Contrast this with the Dutch (and Scandinavian) economic model that has a solid 5-6% savings rate and a well-managed (kept in balance) Social Net to temporarily support those suffering financial difficulties in good and bad times. This system brings general financial stability allowing Dutch banks to continue funding investments and consumers to continue spending -- granted at more moderate levels -- in an economic downturn. Thus, economic declines here are much less severe and sporadic while recoveries are somewhat slower than in the U.S.
Dutch people fundamentally accept this pattern because the quality of life is kept in better contunuity, vacations are still possible, affordable health care is there for all, social-infrastructure investments remain up-to-date. Yes,all this requires higher taxes in Holland than in America. But people generally accept this
also as being right because they receive concrete value and benefits in return and...without gigantic debt generation! The commercial dynamics
thrive as the impressive worldwide presence of Dutch firms attests to this fact (as does a consistently low unemployment growth rate in the 5% range).

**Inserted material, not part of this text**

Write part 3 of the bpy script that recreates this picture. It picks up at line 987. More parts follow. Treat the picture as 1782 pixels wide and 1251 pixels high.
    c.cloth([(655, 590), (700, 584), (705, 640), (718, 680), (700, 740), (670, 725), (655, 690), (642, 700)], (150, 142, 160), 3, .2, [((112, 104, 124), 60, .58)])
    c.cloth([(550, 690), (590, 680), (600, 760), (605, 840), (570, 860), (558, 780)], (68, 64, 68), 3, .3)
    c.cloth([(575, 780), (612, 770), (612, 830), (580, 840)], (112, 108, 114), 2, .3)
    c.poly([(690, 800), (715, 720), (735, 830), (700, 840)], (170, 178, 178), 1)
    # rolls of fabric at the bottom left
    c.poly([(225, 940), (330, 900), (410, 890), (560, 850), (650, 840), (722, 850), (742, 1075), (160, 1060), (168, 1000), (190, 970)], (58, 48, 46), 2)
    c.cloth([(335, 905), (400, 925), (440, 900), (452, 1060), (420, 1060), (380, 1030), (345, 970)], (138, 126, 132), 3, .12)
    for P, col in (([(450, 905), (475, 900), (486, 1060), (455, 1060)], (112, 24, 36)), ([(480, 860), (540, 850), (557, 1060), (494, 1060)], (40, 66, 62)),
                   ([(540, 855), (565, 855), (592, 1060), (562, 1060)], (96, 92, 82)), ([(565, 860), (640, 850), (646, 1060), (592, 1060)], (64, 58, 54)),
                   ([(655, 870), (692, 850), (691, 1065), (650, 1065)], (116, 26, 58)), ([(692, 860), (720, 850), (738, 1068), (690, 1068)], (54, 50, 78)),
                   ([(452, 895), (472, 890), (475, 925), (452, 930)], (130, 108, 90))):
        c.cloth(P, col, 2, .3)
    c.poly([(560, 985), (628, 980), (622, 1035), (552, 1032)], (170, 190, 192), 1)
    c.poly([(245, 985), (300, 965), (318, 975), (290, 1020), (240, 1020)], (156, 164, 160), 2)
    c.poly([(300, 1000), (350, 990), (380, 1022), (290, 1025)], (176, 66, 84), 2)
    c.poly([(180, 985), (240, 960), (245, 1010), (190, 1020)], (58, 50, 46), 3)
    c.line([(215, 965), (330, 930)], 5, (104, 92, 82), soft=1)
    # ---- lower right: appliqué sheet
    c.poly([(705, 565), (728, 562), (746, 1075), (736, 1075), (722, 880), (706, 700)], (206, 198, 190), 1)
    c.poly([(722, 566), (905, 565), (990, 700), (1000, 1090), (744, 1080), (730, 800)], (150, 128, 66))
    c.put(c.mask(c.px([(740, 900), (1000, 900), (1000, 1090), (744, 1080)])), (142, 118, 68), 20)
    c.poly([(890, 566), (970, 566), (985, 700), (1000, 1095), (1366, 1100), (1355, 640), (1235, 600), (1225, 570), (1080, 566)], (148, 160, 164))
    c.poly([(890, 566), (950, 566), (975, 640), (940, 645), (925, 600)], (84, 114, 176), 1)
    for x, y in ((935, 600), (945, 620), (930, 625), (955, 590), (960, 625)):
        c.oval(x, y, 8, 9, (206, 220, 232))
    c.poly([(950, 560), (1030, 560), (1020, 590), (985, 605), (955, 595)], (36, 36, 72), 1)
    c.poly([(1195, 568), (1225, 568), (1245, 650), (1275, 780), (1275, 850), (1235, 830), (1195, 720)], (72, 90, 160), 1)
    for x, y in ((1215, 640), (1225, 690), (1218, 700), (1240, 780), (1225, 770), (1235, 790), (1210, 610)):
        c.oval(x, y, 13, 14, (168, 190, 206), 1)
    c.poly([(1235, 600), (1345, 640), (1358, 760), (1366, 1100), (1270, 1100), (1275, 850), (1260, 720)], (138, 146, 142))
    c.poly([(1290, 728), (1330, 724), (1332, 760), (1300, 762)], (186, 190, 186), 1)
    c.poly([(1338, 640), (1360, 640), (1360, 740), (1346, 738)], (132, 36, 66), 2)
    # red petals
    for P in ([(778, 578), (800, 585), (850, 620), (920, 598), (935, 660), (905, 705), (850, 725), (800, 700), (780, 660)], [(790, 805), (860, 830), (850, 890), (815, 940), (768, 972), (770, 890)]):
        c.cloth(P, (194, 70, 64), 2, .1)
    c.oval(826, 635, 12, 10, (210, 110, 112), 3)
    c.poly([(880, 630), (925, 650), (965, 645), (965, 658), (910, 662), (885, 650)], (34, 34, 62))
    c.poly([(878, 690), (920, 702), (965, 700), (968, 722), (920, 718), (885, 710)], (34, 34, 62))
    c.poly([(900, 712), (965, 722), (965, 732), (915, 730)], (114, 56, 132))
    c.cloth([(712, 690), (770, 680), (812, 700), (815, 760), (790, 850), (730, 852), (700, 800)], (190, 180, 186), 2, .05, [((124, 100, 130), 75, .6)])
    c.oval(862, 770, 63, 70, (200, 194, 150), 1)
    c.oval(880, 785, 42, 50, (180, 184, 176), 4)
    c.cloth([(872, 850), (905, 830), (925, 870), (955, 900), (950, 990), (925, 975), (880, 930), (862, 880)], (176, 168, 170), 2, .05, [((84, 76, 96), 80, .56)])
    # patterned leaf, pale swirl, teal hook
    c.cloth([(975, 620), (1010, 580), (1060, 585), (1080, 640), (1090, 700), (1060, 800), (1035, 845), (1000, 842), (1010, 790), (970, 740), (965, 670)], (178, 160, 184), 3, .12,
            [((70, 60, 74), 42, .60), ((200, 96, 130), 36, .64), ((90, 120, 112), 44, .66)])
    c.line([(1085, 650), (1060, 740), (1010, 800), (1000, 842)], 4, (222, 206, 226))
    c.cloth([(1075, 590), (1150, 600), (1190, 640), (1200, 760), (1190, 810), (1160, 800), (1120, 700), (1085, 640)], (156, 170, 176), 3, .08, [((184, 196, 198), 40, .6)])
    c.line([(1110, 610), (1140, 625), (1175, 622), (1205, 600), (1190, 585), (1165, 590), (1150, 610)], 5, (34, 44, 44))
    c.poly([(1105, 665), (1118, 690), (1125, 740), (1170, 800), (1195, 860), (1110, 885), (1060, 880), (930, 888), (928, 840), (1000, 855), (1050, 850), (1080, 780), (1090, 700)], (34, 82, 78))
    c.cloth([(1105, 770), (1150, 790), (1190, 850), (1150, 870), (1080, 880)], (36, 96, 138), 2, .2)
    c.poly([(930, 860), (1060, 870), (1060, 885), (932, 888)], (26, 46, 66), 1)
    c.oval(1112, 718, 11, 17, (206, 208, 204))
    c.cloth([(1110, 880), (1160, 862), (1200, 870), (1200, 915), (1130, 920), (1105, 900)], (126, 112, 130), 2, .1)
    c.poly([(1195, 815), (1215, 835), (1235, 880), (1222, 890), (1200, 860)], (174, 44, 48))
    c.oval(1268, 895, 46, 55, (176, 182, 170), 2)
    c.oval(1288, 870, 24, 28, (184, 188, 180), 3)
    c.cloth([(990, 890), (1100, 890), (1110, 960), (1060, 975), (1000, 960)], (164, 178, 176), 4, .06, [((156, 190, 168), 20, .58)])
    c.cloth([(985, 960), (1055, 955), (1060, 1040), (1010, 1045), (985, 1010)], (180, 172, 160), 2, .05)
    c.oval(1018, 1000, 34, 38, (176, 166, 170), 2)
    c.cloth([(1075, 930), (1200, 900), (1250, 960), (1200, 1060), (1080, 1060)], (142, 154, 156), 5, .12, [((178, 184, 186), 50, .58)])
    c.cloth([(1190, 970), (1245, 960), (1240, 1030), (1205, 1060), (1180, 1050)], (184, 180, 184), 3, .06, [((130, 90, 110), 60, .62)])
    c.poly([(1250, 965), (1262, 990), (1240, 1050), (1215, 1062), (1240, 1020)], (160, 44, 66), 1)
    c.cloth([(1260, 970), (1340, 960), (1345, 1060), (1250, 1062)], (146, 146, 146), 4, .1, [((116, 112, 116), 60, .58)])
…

My point is that the extreme version of our American "consumption model" appears economically inherently unstable when combined with a pauper's savings rate of less than 1% (and even negative recently). It contributes to the growing gap between the haves and have nots while at the same time intensifying normal cyclical downturns. Then shareholder greed, under the guise of "dynamic growth through destruction," kicks in to add to the pain and insecurity of the hard-working middle-class. We thus encourage a nasty, UnAmerican culture where there is no balanced concern for the welfare of the community as well as vested individual interests; where wage-earner interests and loyal contributions to company
success come more in last place to management and shareholder interests.
Consequently, we've become a first-class world military and innovative force, and explorer of the universe ... but a third class provider of quality health care, pre-college education, social-infrastructure investments, concern for the middle class, environmental protection, and a financially sound, transparent government and social security system. Social stratification and an almost cultural narcissistic greed is being nurtured by a self-destructive economic model that promotes consumption, consumption, consumption -- borrow, borrow, borrow .. with "no saving."
Our society desperately needs some bright, new thinking for social-economic reforms that correct these systemic malfunctions in our tired and increasingly dehumanizing economic model. This is not a plea for Marxist socialism from someone who has been an independent enterpreneur his entire life. It's a plea for a better balance among Consumer, Shareholder and Worker interests that is based on equitable, sound financial norms and principles. The social-economic paradigm of low taxes, agressively high consumption, no savings, weak social-infrastructure investment, a costly military establishment, and endless borrowing is a structurally contradictory recipe for further economic pain and injustice for middle-class America. This may even presage a serious general collapse oneday if reforms are not soon undertaken.
The supply-side economics model is bankrupt. It's destroying the ability of the investment cycle to go forward in bad as well as good times, thus not providing an added stabilizing influence when the consumption cycle inevitably slows down. The egregious mistakes noted herein, fortunately, are not part of the The Netherlands and European social-economic model.